Scene script records
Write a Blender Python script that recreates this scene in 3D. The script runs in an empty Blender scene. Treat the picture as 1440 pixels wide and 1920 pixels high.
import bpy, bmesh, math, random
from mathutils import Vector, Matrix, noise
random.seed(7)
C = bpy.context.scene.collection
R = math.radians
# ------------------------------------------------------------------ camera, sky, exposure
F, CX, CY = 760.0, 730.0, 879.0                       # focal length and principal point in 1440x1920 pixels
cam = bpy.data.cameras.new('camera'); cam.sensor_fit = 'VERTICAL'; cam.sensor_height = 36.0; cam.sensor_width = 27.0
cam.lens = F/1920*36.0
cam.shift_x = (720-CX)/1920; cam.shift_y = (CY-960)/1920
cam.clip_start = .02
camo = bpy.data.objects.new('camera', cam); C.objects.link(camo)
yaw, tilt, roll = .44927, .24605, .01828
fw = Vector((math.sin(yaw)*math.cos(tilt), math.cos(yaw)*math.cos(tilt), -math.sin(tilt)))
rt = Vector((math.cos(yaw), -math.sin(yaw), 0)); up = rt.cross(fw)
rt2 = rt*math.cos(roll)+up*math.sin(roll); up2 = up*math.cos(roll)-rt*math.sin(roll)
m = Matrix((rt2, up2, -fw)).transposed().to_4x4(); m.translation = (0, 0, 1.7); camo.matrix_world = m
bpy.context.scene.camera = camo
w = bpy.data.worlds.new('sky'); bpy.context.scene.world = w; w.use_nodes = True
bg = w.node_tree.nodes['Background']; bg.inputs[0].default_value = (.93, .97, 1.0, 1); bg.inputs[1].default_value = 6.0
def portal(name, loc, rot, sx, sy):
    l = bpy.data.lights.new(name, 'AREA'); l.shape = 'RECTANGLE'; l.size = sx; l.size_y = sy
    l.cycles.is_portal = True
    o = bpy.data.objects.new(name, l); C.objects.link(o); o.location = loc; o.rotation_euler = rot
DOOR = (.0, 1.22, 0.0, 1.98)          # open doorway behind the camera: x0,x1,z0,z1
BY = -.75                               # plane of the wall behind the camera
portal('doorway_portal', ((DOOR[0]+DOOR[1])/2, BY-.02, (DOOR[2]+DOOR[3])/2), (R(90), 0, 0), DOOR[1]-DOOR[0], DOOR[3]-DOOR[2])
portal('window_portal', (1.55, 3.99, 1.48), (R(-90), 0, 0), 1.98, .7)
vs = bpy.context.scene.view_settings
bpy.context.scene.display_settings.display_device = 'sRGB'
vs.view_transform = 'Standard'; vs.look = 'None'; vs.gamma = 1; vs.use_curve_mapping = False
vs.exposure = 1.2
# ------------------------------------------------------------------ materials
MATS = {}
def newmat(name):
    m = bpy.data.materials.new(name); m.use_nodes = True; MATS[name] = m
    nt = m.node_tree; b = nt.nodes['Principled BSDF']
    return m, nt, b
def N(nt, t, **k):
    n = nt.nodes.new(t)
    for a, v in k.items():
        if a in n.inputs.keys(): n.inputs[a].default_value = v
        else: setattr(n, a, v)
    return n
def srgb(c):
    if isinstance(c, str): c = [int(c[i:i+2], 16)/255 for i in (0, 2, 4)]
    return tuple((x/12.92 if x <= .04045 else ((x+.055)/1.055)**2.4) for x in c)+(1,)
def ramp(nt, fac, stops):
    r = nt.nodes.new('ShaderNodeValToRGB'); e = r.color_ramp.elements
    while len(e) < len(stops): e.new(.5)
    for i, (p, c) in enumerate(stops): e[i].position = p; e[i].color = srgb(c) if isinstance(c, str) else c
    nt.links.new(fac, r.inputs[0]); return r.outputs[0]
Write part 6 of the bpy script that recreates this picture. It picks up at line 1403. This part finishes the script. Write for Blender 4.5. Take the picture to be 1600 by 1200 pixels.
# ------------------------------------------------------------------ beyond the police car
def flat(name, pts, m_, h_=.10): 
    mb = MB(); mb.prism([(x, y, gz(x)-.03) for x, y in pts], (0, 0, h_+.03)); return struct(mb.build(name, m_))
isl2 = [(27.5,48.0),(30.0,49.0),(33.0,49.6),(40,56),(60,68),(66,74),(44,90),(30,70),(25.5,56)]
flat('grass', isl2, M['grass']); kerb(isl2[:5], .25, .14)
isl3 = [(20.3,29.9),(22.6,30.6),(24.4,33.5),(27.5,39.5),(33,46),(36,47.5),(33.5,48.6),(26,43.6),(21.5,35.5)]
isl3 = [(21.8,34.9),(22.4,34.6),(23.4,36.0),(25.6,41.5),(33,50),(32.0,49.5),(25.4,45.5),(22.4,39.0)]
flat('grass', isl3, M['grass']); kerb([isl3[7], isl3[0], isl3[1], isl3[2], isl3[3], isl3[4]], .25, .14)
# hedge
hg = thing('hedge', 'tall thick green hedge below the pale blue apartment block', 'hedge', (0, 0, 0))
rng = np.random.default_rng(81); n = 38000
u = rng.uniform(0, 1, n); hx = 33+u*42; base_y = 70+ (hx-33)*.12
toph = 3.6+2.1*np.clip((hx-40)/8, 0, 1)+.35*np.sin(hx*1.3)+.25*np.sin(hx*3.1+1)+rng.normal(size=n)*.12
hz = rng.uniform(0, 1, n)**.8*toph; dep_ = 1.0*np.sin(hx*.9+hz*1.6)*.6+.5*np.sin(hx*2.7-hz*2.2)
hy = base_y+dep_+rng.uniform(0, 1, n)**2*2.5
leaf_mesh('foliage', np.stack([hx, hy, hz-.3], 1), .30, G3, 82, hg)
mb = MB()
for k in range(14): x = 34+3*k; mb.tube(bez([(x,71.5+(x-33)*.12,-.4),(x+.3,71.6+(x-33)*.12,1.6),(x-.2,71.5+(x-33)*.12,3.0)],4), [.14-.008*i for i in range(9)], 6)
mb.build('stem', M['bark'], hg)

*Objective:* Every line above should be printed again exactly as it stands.

*Task result:*
Write a Blender Python script that recreates this scene in 3D. The script runs in an empty Blender scene. Treat the picture as 1440 pixels wide and 1920 pixels high.
import bpy, bmesh, math, random
from mathutils import Vector, Matrix, noise
random.seed(7)
C = bpy.context.scene.collection
R = math.radians
# ------------------------------------------------------------------ camera, sky, exposure
F, CX, CY = 760.0, 730.0, 879.0                       # focal length and principal point in 1440x1920 pixels
cam = bpy.data.cameras.new('camera'); cam.sensor_fit = 'VERTICAL'; cam.sensor_height = 36.0; cam.sensor_width = 27.0
cam.lens = F/1920*36.0
cam.shift_x = (720-CX)/1920; cam.shift_y = (CY-960)/1920
cam.clip_start = .02
camo = bpy.data.objects.new('camera', cam); C.objects.link(camo)
yaw, tilt, roll = .44927, .24605, .01828
fw = Vector((math.sin(yaw)*math.cos(tilt), math.cos(yaw)*math.cos(tilt), -math.sin(tilt)))
rt = Vector((math.cos(yaw), -math.sin(yaw), 0)); up = rt.cross(fw)
rt2 = rt*math.cos(roll)+up*math.sin(roll); up2 = up*math.cos(roll)-rt*math.sin(roll)
m = Matrix((rt2, up2, -fw)).transposed().to_4x4(); m.translation = (0, 0, 1.7); camo.matrix_world = m
bpy.context.scene.camera = camo
w = bpy.data.worlds.new('sky'); bpy.context.scene.world = w; w.use_nodes = True
bg = w.node_tree.nodes['Background']; bg.inputs[0].default_value = (.93, .97, 1.0, 1); bg.inputs[1].default_value = 6.0
def portal(name, loc, rot, sx, sy):
    l = bpy.data.lights.new(name, 'AREA'); l.shape = 'RECTANGLE'; l.size = sx; l.size_y = sy
    l.cycles.is_portal = True
    o = bpy.data.objects.new(name, l); C.objects.link(o); o.location = loc; o.rotation_euler = rot
DOOR = (.0, 1.22, 0.0, 1.98)          # open doorway behind the camera: x0,x1,z0,z1
BY = -.75                               # plane of the wall behind the camera
portal('doorway_portal', ((DOOR[0]+DOOR[1])/2, BY-.02, (DOOR[2]+DOOR[3])/2), (R(90), 0, 0), DOOR[1]-DOOR[0], DOOR[3]-DOOR[2])
portal('window_portal', (1.55, 3.99, 1.48), (R(-90), 0, 0), 1.98, .7)
vs = bpy.context.scene.view_settings
bpy.context.scene.display_settings.display_device = 'sRGB'
vs.view_transform = 'Standard'; vs.look = 'None'; vs.gamma = 1; vs.use_curve_mapping = False
vs.exposure = 1.2
# ------------------------------------------------------------------ materials
MATS = {}
def newmat(name):
    m = bpy.data.materials.new(name); m.use_nodes = True; MATS[name] = m
    nt = m.node_tree; b = nt.nodes['Principled BSDF']
    return m, nt, b
def N(nt, t, **k):
    n = nt.nodes.new(t)
    for a, v in k.items():
        if a in n.inputs.keys(): n.inputs[a].default_value = v
        else: setattr(n, a, v)
    return n
def srgb(c):
    if isinstance(c, str): c = [int(c[i:i+2], 16)/255 for i in (0, 2, 4)]
    return tuple((x/12.92 if x <= .04045 else ((x+.055)/1.055)**2.4) for x in c)+(1,)
def ramp(nt, fac, stops):
    r = nt.nodes.new('ShaderNodeValToRGB'); e = r.color_ramp.elements
    while len(e) < len(stops): e.new(.5)
    for i, (p, c) in enumerate(stops): e[i].position = p; e[i].color = srgb(c) if isinstance(c, str) else c
    nt.links.new(fac, r.inputs[0]); return r.outputs[0]
Write part 6 of the bpy script that recreates this picture. It picks up at line 1403. This part finishes the script. Write for Blender 4.5. Take the picture to be 1600 by 1200 pixels.
# ------------------------------------------------------------------ beyond the police car
def flat(name, pts, m_, h_=.10): 
    mb = MB(); mb.prism([(x, y, gz(x)-.03) for x, y in pts], (0, 0, h_+.03)); return struct(mb.build(name, m_))
isl2 = [(27.5,48.0),(30.0,49.0),(33.0,49.6),(40,56),(60,68),(66,74),(44,90),(30,70),(25.5,56)]
flat('grass', isl2, M['grass']); kerb(isl2[:5], .25, .14)
isl3 = [(20.3,29.9),(22.6,30.6),(24.4,33.5),(27.5,39.5),(33,46),(36,47.5),(33.5,48.6),(26,43.6),(21.5,35.5)]
isl3 = [(21.8,34.9),(22.4,34.6),(23.4,36.0),(25.6,41.5),(33,50),(32.0,49.5),(25.4,45.5),(22.4,39.0)]
flat('grass', isl3, M['grass']); kerb([isl3[7], isl3[0], isl3[1], isl3[2], isl3[3], isl3[4]], .25, .14)
# hedge
hg = thing('hedge', 'tall thick green hedge below the pale blue apartment block', 'hedge', (0, 0, 0))
rng = np.random.default_rng(81); n = 38000
u = rng.uniform(0, 1, n); hx = 33+u*42; base_y = 70+ (hx-33)*.12
toph = 3.6+2.1*np.clip((hx-40)/8, 0, 1)+.35*np.sin(hx*1.3)+.25*np.sin(hx*3.1+1)+rng.normal(size=n)*.12
hz = rng.uniform(0, 1, n)**.8*toph; dep_ = 1.0*np.sin(hx*.9+hz*1.6)*.6+.5*np.sin(hx*2.7-hz*2.2)
hy = base_y+dep_+rng.uniform(0, 1, n)**2*2.5
leaf_mesh('foliage', np.stack([hx, hy, hz-.3], 1), .30, G3, 82, hg)
mb = MB()
for k in range(14): x = 34+3*k; mb.tube(bez([(x,71.5+(x-33)*.12,-.4),(x+.3,71.6+(x-33)*.12,1.6),(x-.2,71.5+(x-33)*.12,3.0)],4), [.14-.008*i for i in range(9)], 6)
mb.build('stem', M['bark'], hg)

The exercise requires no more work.